• [Provided entries]
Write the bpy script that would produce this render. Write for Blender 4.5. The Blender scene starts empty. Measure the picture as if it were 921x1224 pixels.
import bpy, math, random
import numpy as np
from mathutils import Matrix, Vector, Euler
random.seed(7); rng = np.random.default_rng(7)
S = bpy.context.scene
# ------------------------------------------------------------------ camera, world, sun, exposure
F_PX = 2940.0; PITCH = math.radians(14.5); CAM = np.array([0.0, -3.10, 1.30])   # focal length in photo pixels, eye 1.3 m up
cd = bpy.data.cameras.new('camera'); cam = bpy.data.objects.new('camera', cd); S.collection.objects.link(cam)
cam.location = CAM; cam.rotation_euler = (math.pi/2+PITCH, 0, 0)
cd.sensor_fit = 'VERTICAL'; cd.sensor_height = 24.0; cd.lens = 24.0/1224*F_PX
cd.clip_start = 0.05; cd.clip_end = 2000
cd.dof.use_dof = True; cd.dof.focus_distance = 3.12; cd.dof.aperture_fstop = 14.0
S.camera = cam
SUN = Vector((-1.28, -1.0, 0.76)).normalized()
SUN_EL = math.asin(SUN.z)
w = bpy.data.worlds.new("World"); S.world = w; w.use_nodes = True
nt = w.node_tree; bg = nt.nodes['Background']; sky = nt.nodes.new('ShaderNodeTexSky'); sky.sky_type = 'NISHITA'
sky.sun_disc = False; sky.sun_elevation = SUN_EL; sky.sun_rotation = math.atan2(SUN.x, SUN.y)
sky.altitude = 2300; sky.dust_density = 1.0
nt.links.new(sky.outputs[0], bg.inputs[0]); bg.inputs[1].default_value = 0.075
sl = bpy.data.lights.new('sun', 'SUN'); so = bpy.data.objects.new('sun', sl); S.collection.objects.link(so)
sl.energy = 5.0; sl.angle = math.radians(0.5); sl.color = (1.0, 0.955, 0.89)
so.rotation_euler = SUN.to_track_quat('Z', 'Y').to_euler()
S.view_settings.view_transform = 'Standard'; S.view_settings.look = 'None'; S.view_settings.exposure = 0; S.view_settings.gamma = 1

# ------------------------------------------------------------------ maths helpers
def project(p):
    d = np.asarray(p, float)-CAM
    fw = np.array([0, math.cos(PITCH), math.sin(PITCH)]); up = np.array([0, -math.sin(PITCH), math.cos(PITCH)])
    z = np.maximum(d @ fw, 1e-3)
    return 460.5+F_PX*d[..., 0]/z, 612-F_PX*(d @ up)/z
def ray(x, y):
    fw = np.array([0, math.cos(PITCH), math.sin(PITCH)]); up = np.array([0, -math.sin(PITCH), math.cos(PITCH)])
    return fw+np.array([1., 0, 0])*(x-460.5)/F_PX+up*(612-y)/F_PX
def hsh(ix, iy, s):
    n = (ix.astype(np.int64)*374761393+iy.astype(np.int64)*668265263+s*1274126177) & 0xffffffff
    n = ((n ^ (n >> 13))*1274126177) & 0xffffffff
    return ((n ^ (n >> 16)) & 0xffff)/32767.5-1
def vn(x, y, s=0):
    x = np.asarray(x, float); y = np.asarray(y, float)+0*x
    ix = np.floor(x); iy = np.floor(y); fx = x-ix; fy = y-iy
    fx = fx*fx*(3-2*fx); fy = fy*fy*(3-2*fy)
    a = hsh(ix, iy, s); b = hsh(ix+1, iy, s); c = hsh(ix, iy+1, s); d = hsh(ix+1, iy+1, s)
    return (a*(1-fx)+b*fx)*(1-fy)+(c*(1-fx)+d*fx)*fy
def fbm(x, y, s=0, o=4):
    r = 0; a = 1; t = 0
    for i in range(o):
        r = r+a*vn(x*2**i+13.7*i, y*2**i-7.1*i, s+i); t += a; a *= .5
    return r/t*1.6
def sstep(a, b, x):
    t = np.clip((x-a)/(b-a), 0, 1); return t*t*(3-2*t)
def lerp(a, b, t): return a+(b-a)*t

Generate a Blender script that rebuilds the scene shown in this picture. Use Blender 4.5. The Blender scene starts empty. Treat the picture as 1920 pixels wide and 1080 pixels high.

• [Exercise brief]
Retype exactly the lines from the start of the entries through the one with "S.view_settings.view_transform = 'Standard';"; include both ends.

• [Solution to the exercise]
Write the bpy script that would produce this render. Write for Blender 4.5. The Blender scene starts empty. Measure the picture as if it were 921x1224 pixels.
import bpy, math, random
import numpy as np
from mathutils import Matrix, Vector, Euler
random.seed(7); rng = np.random.default_rng(7)
S = bpy.context.scene
# ------------------------------------------------------------------ camera, world, sun, exposure
F_PX = 2940.0; PITCH = math.radians(14.5); CAM = np.array([0.0, -3.10, 1.30])   # focal length in photo pixels, eye 1.3 m up
cd = bpy.data.cameras.new('camera'); cam = bpy.data.objects.new('camera', cd); S.collection.objects.link(cam)
cam.location = CAM; cam.rotation_euler = (math.pi/2+PITCH, 0, 0)
cd.sensor_fit = 'VERTICAL'; cd.sensor_height = 24.0; cd.lens = 24.0/1224*F_PX
cd.clip_start = 0.05; cd.clip_end = 2000
cd.dof.use_dof = True; cd.dof.focus_distance = 3.12; cd.dof.aperture_fstop = 14.0
S.camera = cam
SUN = Vector((-1.28, -1.0, 0.76)).normalized()
SUN_EL = math.asin(SUN.z)
w = bpy.data.worlds.new("World"); S.world = w; w.use_nodes = True
nt = w.node_tree; bg = nt.nodes['Background']; sky = nt.nodes.new('ShaderNodeTexSky'); sky.sky_type = 'NISHITA'
sky.sun_disc = False; sky.sun_elevation = SUN_EL; sky.sun_rotation = math.atan2(SUN.x, SUN.y)
sky.altitude = 2300; sky.dust_density = 1.0
nt.links.new(sky.outputs[0], bg.inputs[0]); bg.inputs[1].default_value = 0.075
sl = bpy.data.lights.new('sun', 'SUN'); so = bpy.data.objects.new('sun', sl); S.collection.objects.link(so)
sl.energy = 5.0; sl.angle = math.radians(0.5); sl.color = (1.0, 0.955, 0.89)
so.rotation_euler = SUN.to_track_quat('Z', 'Y').to_euler()
S.view_settings.view_transform = 'Standard'; S.view_settings.look = 'None'; S.view_settings.exposure = 0; S.view_settings.gamma = 1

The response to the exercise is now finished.